Il est vrai que sur l'île d'Ys, les marins ne savent pas nager…mais Danaé, elle, le peut. Elle nage depuis son plus jeune âge, se donnant courage pour aller plus loin. Elle connaîtra tout et le lecteur avec elle. La question reste pourtant : « Et après, cela suffira-t-il ? ».
C'est une histoire de réhabilitation, une histoire qui semble tirée des flots un peuple têtu et obstiné qui ne veut pas finir noyé, qui a le mal de mer (ou devrait-on dire le mal des novices) devant son immobilisme et son incapacité à reconnaître les petits qu'ils abandonnent au bord du rivage.
Une histoire de femmes de roc et de courage dans une société encore par trop masculine, où l'autrice prend un malin plaisir à nous laisser guider par une femme, justement, ni héroïne hors-du-commun ni aventurière en diable, juste grande et émouvante par la justesse de ses rêves et de ses actes.

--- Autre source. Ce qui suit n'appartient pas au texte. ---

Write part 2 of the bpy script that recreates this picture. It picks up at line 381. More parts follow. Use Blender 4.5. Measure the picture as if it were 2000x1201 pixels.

Nous voici, sans l'avoir compris, à la fin de ce roman-monstre, véritable livre-univers aux senteurs marines incomparables, où la mer est un personnage cruel à part entière. Nous voici comme Dominique Scali l'a voulu et l'a prédit dès les premières lignes : orphelin. Orphelin d'un texte majeur, un véritable joyau à la construction ciselée et à l'écriture incroyable, inventive et cohérente, audacieuse et pourtant si proche.
C'est un grand roman que nous offre Dominique Scali, un roman de terriens et d'aventuriers, où les personnages sont autant de phares dans un récit qui n'en finit pas, qu'on voudrait ne jamais voir arriver à son terme.
Histoire de rester dans la Cité ou sur les rivages, à regarder les épaves et les navires, les matelots et les sacripants, les hommes et les légendes. Histoire d'être issois, de vrais issois.